If you're not walking pagetables but you run into a physical hugepage
that you can't handle natively in your code, you can split it by
calling split_huge_page(page). This is what the Linux VM does before
it tries to swapout the hugepage for example. split_huge_page() can fail
if the page is pinned and you must handle this correctly.
Example to make mremap.c transparent hugepage aware with a one liner
change::
diff --git a/mm/mremap.c b/mm/mremap.c
--- a/mm/mremap.c
+++ b/mm/mremap.c
@@ -41,6 +41,7 @@ static pmd_t *get_old_pmd(struct mm_stru
return NULL;
pmd = pmd_offset(pud, addr);
+ split_huge_pmd(vma, pmd, addr);
if (pmd_none_or_clear_bad(pmd))
return NULL;
Locking in hugepage aware code
==============================
We want as much code as possible hugepage aware, as calling
split_huge_page() or split_huge_pmd() has a cost.
To make pagetable walks huge pmd aware, all you need to do is to call
pmd_trans_huge() on the pmd returned by pmd_offset. You must hold the
mmap_lock in read (or write) mode to be sure a huge pmd cannot be
created from under you by khugepaged (khugepaged collapse_huge_page
takes the mmap_lock in write mode in addition to the anon_vma lock). If
pmd_trans_huge returns false, you just fallback in the old code
paths. If instead pmd_trans_huge returns true, you have to take the
page table lock (pmd_lock()) and re-run pmd_trans_huge. Taking the
page table lock will prevent the huge pmd being converted into a
regular pmd from under you (split_huge_pmd can run in parallel to the
pagetable walk). If the second pmd_trans_huge returns false, you
should just drop the page table lock and fallback to the old code as
before. Otherwise, you can proceed to process the huge pmd and the
hugepage natively. Once finished, you can drop the page table lock.
Refcounts and transparent huge pages
====================================
Refcounting on THP is mostly consistent with refcounting on other compound
pages:
- get_page()/put_page() and GUP operate on the folio->_refcount.
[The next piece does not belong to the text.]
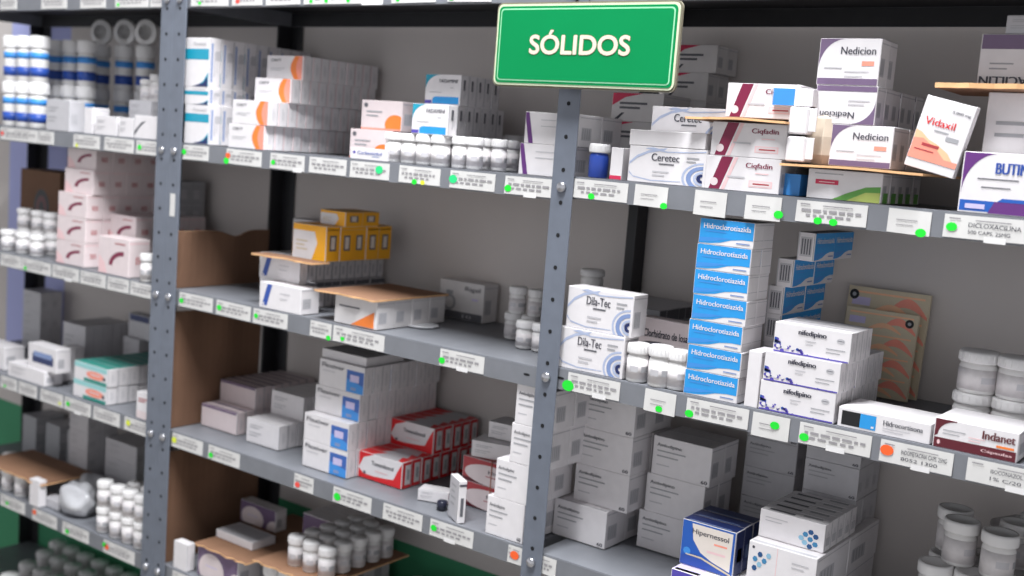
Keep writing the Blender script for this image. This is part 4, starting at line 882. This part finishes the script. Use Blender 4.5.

- ->_refcount in tail pages is always zero: get_page_unless_zero() never
succeeds on tail pages.
- map/unmap of a PMD entry for the whole THP increment/decrement
folio->_entire_mapcount and also increment/decrement
folio->_nr_pages_mapped by COMPOUND_MAPPED when _entire_mapcount
goes from -1 to 0 or 0 to -1.
- map/unmap of individual pages with PTE entry increment/decrement
page->_mapcount and also increment/decrement folio->_nr_pages_mapped
when page->_mapcount goes from -1 to 0 or 0 to -1 as this counts
the number of pages mapped by PTE.
split_huge_page internally has to distribute the refcounts in the head
page to the tail pages before clearing all PG_head/tail bits from the page
structures. It can be done easily for refcounts taken by page table
entries, but we don't have enough information on how to distribute any
additional pins (i.e. from get_user_pages). split_huge_page() fails any
requests to split pinned huge pages: it expects page count to be equal to
the sum of mapcount of all sub-pages plus one (split_huge_page caller must
have a reference to the head page).
split_huge_page uses migration entries to stabilize page->_refcount and
page->_mapcount of anonymous pages. File pages just get unmapped.
We are safe against physical memory scanners too: the only legitimate way
a scanner can get a reference to a page is get_page_unless_zero().
All tail pages have zero ->_refcount until atomic_add(). This prevents the
scanner from getting a reference to the tail page up to that point. After the
atomic_add() we don't care about the ->_refcount value. We already know how
many references should be uncharged from the head page.
For head page get_page_unless_zero() will succeed and we don't mind. It's
clear where references should go after split: it will stay on the head page.
Note that split_huge_pmd() doesn't have any limitations on refcounting:
pmd can be split at any point and never fails.
Partial unmap and deferred_split_folio()
========================================
Unmapping part of THP (with munmap() or other way) is not going to free
memory immediately. Instead, we detect that a subpage of THP is not in use
in page_remove_rmap() and queue the THP for splitting if memory pressure
comes. Splitting will free up unused subpages.
Splitting the page right away is not an option due to locking context in
the place where we can detect partial unmap. It also might be
counterproductive since in many cases partial unmap happens during exit(2) if
a THP crosses a VMA boundary.
The function deferred_split_folio() is used to queue a folio for splitting.
The splitting itself will happen when we get memory pressure via shrinker
interface.